Foram meses de “angústia”, com o medo de “acabar a viver na rua” sempre presente na sua vida. Sílvia, 45 anos, viu o chão fugir-lhe quando foi informada pelo senhorio que o contrato de arredamento não seria renovado. Sem conseguir uma alternativa que pudesse pagar com a reforma de invalidez de 412 euros e o apoio da Câmara de Leiria no âmbito do Programa de Comparticipação ao Arrendamento, foi ficando no T0, “a cair aos bocados”, pelo qual pagava 200 euros, o que levou o senhorio a intentar uma acção de despejo.
“Ou ficava ou ia para rua. Pediam-me 400, 500 ou 600 euros. Não podia pagar”, conta Sílvia, assegurando que continuou “sempre” a pagar a renda. Ao fim de cinco meses e ainda sem uma decisão final em relação ao processo de despejo, viu uma luz ao fundo do túnel, quando “apareceu” uma casa por 350 euros. Apesar de “afastada” do centro de Leiria, e de ser mais cara do que o valor que estava a pagar, aceitou a proposta. “Não é fácil, mas com a minha reforma e o apoio da câmara, tenho conseguido cumprir.”
O processo de Sílvia foi um dos 66 pedidos de despejo no distrito registados no último ano no Balcão Nacional de Arrendamento (BNA). Os dados avançados ao JORNAL DE LEIRIA pelo Ministério da Justiça indicam que, em 2022, se registou no distrito um aumento de 46% dos procedimentos especiais de despejo face a 2021, ano em que houve 45 pedidos. Já este ano, até 31 de Maio, deram entrada 39 processos, ou seja, mais de metade do total de 2022.

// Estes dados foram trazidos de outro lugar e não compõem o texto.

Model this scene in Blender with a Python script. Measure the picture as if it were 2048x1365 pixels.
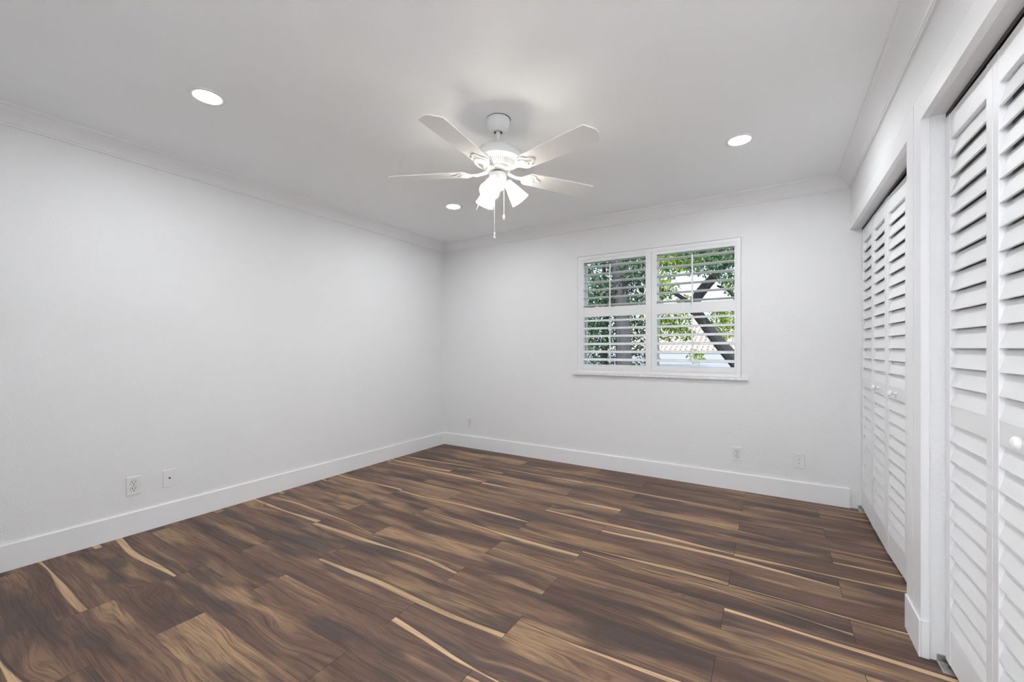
import bpy, bmesh, math, random
from mathutils import Vector, Matrix, Euler
random.seed(7)
for o in list(bpy.data.objects): bpy.data.objects.remove(o)
S = bpy.context.scene; COL = S.collection
PI = math.pi

# ------------------------------------------------------------------ camera, sky, sun, exposure
XW, YB, YF, H = 3.909, 3.911, -0.05, 2.44        # right wall, window wall, entrance wall, ceiling
cam = bpy.data.cameras.new('camera'); cam.sensor_width = 36.0
cam.lens = 36*833.3/2048; cam.shift_x = 1.4/2048; cam.shift_y = 14.9/2048; cam.clip_start = 0.02; cam.clip_end = 300
co = bpy.data.objects.new('camera', cam); COL.objects.link(co)
co.location = (3.416, 0, 1.17); co.rotation_euler = (PI/2, 0, 0.558); S.camera = co
S.view_settings.view_transform = 'Standard'; S.view_settings.look = 'None'
S.view_settings.gamma = 1; S.view_settings.use_curve_mapping = False
S.view_settings.exposure = 0.12
W = bpy.data.worlds.new('world'); S.world = W; W.use_nodes = True
nt = W.node_tree; nt.nodes.clear()
sky = nt.nodes.new('ShaderNodeTexSky'); sky.sky_type = 'NISHITA'; sky.sun_disc = False
sky.sun_elevation = math.radians(48); sky.sun_rotation = math.radians(200); sky.air_density = 1.0; sky.dust_density = 2.5
mixs = nt.nodes.new('ShaderNodeMix'); mixs.data_type = 'RGBA'; mixs.inputs[0].default_value = 0.6
bg = nt.nodes.new('ShaderNodeBackground'); bg.inputs[1].default_value = 0.24
ow = nt.nodes.new('ShaderNodeOutputWorld')
nt.links.new(sky.outputs[0], mixs.inputs[6]); mixs.inputs[7].default_value = (5, 5.2, 5.5, 1)
nt.links.new(mixs.outputs[2], bg.inputs[0]); nt.links.new(bg.outputs[0], ow.inputs[0])
sd = bpy.data.lights.new('sun', 'SUN'); sd.energy = 5.0; sd.angle = 0.01; sd.color = (1, .95, .86)
so = bpy.data.objects.new('sun', sd); COL.objects.link(so)
so.rotation_euler = Euler((math.radians(44), 0, math.radians(38)))   # shines from behind the house onto the trees
LED_L, BULB_L, HALL_FILL_L = 285, 620, 16500                   # radiance of the room's lenses and bulbs, and of the added hall fill

# ------------------------------------------------------------------ materials
def mat(name, col=(.8,.8,.8), rough=.5, metal=0.0, spec=.5, bump=0, bscale=200, emit=0, ecol=None, var=0, vscale=3):
    m = bpy.data.materials.new(name); m.use_nodes = True; t = m.node_tree; b = t.nodes['Principled BSDF']
    b.inputs['Base Color'].default_value = (*col, 1); b.inputs['Roughness'].default_value = rough
    b.inputs['Metallic'].default_value = metal; b.inputs['Specular IOR Level'].default_value = spec
    g = t.nodes.new('ShaderNodeTexCoord')
    if bump:
        n = t.nodes.new('ShaderNodeTexNoise'); n.inputs['Scale'].default_value = bscale; n.inputs['Detail'].default_value = 3
        t.links.new(g.outputs['Object'], n.inputs['Vector'])
        u = t.nodes.new('ShaderNodeBump'); u.inputs['Strength'].default_value = bump; u.inputs['Distance'].default_value = .004
        t.links.new(n.outputs[0], u.inputs['Height']); t.links.new(u.outputs[0], b.inputs['Normal'])
    n2 = t.nodes.new('ShaderNodeTexNoise'); n2.inputs['Scale'].default_value = vscale
    t.links.new(g.outputs['Object'], n2.inputs['Vector'])
    mx = t.nodes.new('ShaderNodeMix'); mx.data_type = 'RGBA'
    v = max(var, .004)
    mx.inputs[6].default_value = (*[c*(1-v) for c in col], 1); mx.inputs[7].default_value = (*[min(1, c*(1+v)) for c in col], 1)
    t.links.new(n2.outputs[0], mx.inputs[0]); t.links.new(mx.outputs[2], b.inputs['Base Color'])
    if emit:
        b.inputs['Emission Color'].default_value = (*(ecol or col), 1); b.inputs['Emission Strength'].default_value = emit
    return m

M = {}
M['wall']    = mat('wall_paint', (.825,.83,.837), .6, bump=.55, bscale=130)
M['ceil']    = mat('ceiling_paint', (.945,.955,.965), .7, bump=.12, bscale=110)
M['trim']    = mat('trim_paint', (.865,.87,.88), .35)
M['shutter'] = mat('shutter_paint', (.81,.82,.83), .32)
M['door']    = mat('closet_door_paint', (.84,.847,.86), .38)
M['plate']   = mat('plate_plastic', (.80,.80,.80), .3)
M['slot']    = mat('socket_slot', (.02,.02,.02), .6)
M['track']   = mat('track_metal', (.05,.05,.05), .5, metal=.6)
M['steel']   = mat('steel', (.55,.54,.52), .3, metal=1)
M['fan']     = mat('fan_white', (.83,.83,.82), .3)
M['blade']   = mat('fan_blade_white', (.84,.84,.83), .32)
M['fandark'] = mat('fan_shadow_gap', (.10,.10,.10), .7)
M['chain']   = mat('pull_chain', (.85,.84,.80), .4)
M['marble']  = mat('marble_sill', (.80,.79,.78), .25, var=.25, vscale=38)
M['alu']     = mat('window_alloy', (.75,.78,.80), .4)
M['bark']    = mat('bark_grey', (.075,.08,.095), .9, bump=.6, bscale=14, var=.4, vscale=9)
M['bark2']   = mat('bark_dark', (.03,.032,.04), .9, bump=.6, bscale=14, var=.4, vscale=9)
M['ground']  = mat('lawn', (.07,.12,.03), .95, var=.5, vscale=2)
M['hwall']   = mat('stucco_pale', (.62,.68,.78), .8, bump=.2, bscale=20, var=.08, vscale=.9)
M['proof']   = mat('patio_roof_skin', (.33,.37,.43), .7, var=.15, vscale=1.5)
M['fascia']  = mat('fascia_white', (.75,.76,.78), .6)
M['outer']   = mat('outer_stucco', (.6,.58,.54), .8)
M['led']     = mat('led_lens', (1,1,1), .5, emit=LED_L, ecol=(.965,.985,1))
M['bulb']    = mat('bulb_glow', (1,1,1), .5, emit=BULB_L, ecol=(1,.98,.95))
M['hall_fill']    = mat('hall_fill_lens', (1,1,1), .5, emit=HALL_FILL_L, ecol=(.86,.93,1))

def ramp(t, fac, stops):
    r = t.nodes.new('ShaderNodeValToRGB'); e = r.color_ramp.elements
    while len(e) < len(stops): e.new(.5)
    for i, (p, c) in enumerate(stops): e[i].position = p; e[i].color = (*c, 1)
    t.links.new(fac, r.inputs[0]); return r.outputs[0]

def leaf_mat(name, cols, trans=.5):
    m = bpy.data.materials.new(name); m.use_nodes = True; t = m.node_tree; t.nodes.clear()
    g = t.nodes.new('ShaderNodeNewGeometry'); o = t.nodes.new('ShaderNodeOutputMaterial')
    n = len(cols); c = ramp(t, g.outputs['Random Per Island'], [(i/(n-1), cols[i]) for i in range(n)])
    d = t.nodes.new('ShaderNodeBsdfPrincipled'); d.inputs['Roughness'].default_value = .4
    tr = t.nodes.new('ShaderNodeBsdfTranslucent'); mx = t.nodes.new('ShaderNodeMixShader'); mx.inputs[0].default_value = trans
    t.links.new(c, d.inputs['Base Color']); t.links.new(c, tr.inputs['Color'])
    t.links.new(d.outputs[0], mx.inputs[1]); t.links.new(tr.outputs[0], mx.inputs[2]); t.links.new(mx.outputs[0], o.inputs[0])
    return m
M['leafdark'] = leaf_mat('leaves_deep_green', [(.012,.05,.025),(.03,.10,.05),(.05,.16,.07),(.10,.26,.12),(.28,.42,.30)], .35)
M['leaflime'] = leaf_mat('leaves_lime', [(.05,.16,.02),(.14,.32,.03),(.30,.50,.05),(.55,.70,.12),(.80,.85,.30)], .5)
M['leafmid']  = leaf_mat('leaves_mid_green', [(.02,.07,.02),(.05,.15,.04),(.10,.25,.06),(.20,.38,.10)], .4)

def glass_mat(name, mixv, col=(1,1,1), rough=0.0):
    m = bpy.data.materials.new(name); m.use_nodes = True; t = m.node_tree; t.nodes.clear()
    o = t.nodes.new('ShaderNodeOutputMaterial'); a = t.nodes.new('ShaderNodeBsdfTransparent'); a.inputs[0].default_value = (*col,1)
    b = t.nodes.new('ShaderNodeBsdfGlossy'); b.inputs['Roughness'].default_value = rough
    x = t.nodes.new('ShaderNodeMixShader'); x.inputs[0].default_value = mixv
    t.links.new(a.outputs[0], x.inputs[1]); t.links.new(b.outputs[0], x.inputs[2]); t.links.new(x.outputs[0], o.inputs[0]); return m
M['glass'] = glass_mat('window_glass', .012)
def shade_mat():
    m = bpy.data.materials.new('frosted_glass'); m.use_nodes = True; t = m.node_tree; t.nodes.clear()
    o = t.nodes.new('ShaderNodeOutputMaterial'); a = t.nodes.new('ShaderNodeBsdfTransparent'); a.inputs[0].default_value = (1,.98,.94,1)
    tl = t.nodes.new('ShaderNodeBsdfTranslucent'); tl.inputs[0].default_value = (.95,.92,.86,1)
    d = t.nodes.new('ShaderNodeBsdfPrincipled'); d.inputs['Base Color'].default_value = (.92,.90,.85,1); d.inputs['Roughness'].default_value = .15
    x1 = t.nodes.new('ShaderNodeMixShader'); x1.inputs[0].default_value = .5
    t.links.new(tl.outputs[0], x1.inputs[1]); t.links.new(d.outputs[0], x1.inputs[2])
    x = t.nodes.new('ShaderNodeMixShader'); x.inputs[0].default_value = .74
    t.links.new(a.outputs[0], x.inputs[1]); t.links.new(x1.outputs[0], x.inputs[2]); t.links.new(x.outputs[0], o.inputs[0]); return m
M['shade'] = shade_mat()

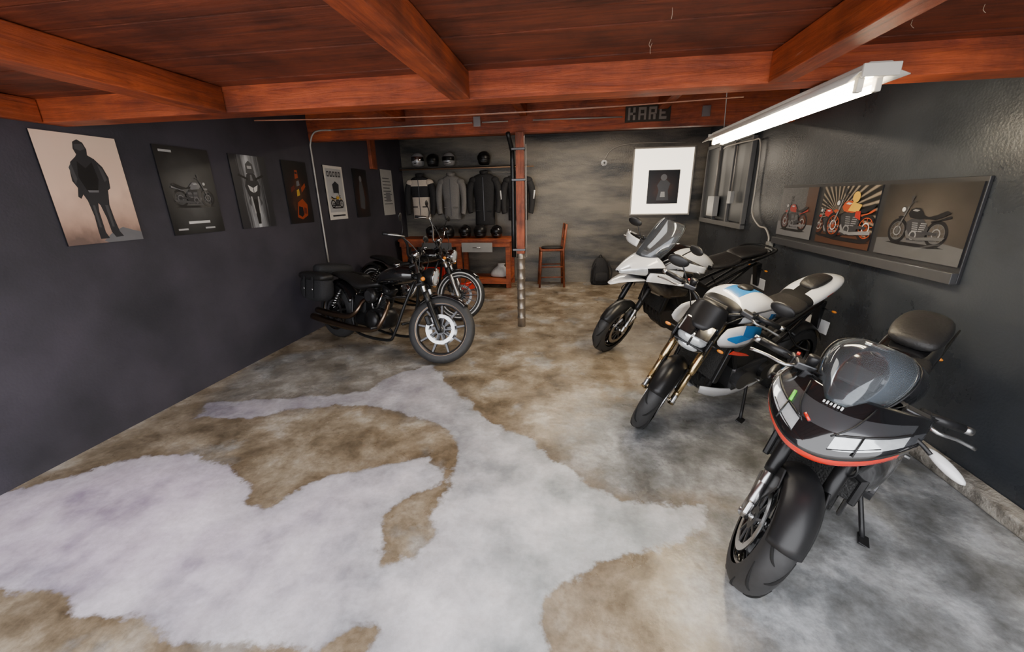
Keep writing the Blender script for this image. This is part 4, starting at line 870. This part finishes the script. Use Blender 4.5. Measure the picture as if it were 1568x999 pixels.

Leiria é o concelho do distrito com maior número de pedidos: 22, em 2022, e nove até final de Maio deste ano. Seguem-se Caldas da Rainha e Marinha Grande, respectivamente, com 25 e 15 processos no mesmo período. Alcobaça e Nazaré registam, cada um, sete pedidos de despejo.
No concelho de Leiria, o aumento revelado pelos dados do BNA reflecte-se também no número de processos de despejo acompanhados pelo município: três em 2021, cinco em 2022 e 11 em 2023. “É prática a câmara acompanhar este tipo de processos. Quando tal acontece, a equipa de acção social procura conhecer a família e o seu enquadramento social. O objectivo é tentar encontrar alternativas para que, quando o despejo acontece, as pessoas já tenham para onde ir”, explica a vereadora Ana Valentim.
Segundo a autarca, em alguns casos “consegue-se negociar com o proprietário para protelar a situação”, o que pode passar por um “plano de pagamento da dívida” com o apoio da câmara, através do programa de comparticipação ao arrendamento ou do fundo de emergência.
A maioria dos processos de despejo acompanhados pelos serviços da autarquia deve-se à “incapacidade das famílias para assumirem os encargos com a renda”, adianta Ana Valentim, referindo que há também casos que resultam de arrendamento sem enquadramento legal.
“Como não existe contrato, as pessoas deparam-se com situações de despejo de um dia para outro”, especifica a vereadora, que acredita que, sem aquele programa municipal, que abrange actualmente cerca de 400 famílias, o número de despejos no concelho seria “muito superior”.
Antecipar incumprimentos
De acordo com a legislação, o procedimento especial de despejo “torna efectiva a cessação de contrato de arrendamento quando o arrendatário não desocupa o locado [imóvel] na data prevista na Lei ou na data fixada pelas partes”. É aplicável, por exemplo, em casos de não pagamento de renda ou quando o proprietário “se recusa a fazer obras que o arrendatário considera essenciais para viver na habitação”, exemplifica Mariana Almeida, jurista da Deco – Associação Portuguesa para a Defesa do Consumidor.
Segundo a técnica, perante uma situação de quebra de rendimento da qual pode resultar um despejo, “a primeira coisa a fazer é tentar negociar com o senhorio”, apresentando mais garantias de pagamento, como um fiador, ou um plano intermédio de pagamentos, que passe por uma renda mais reduzida durante um determinado período.
“A estratégia é antecipar um eventual incumprimento”, refere a jurista que, em relação à necessidade de obras, aconselha a que a comunicação se faça sempre por escrito. Mariana Almeida alerta ainda os arrendatários para estarem atentos à cláusula do contrato referente à duração. “Normalmente, atenta-se ao valor, à data do pagamento e eventual actualização e não se olha para a duração e depois há surpresa quando, ao fim de seis meses, o senhorio pede para sair.”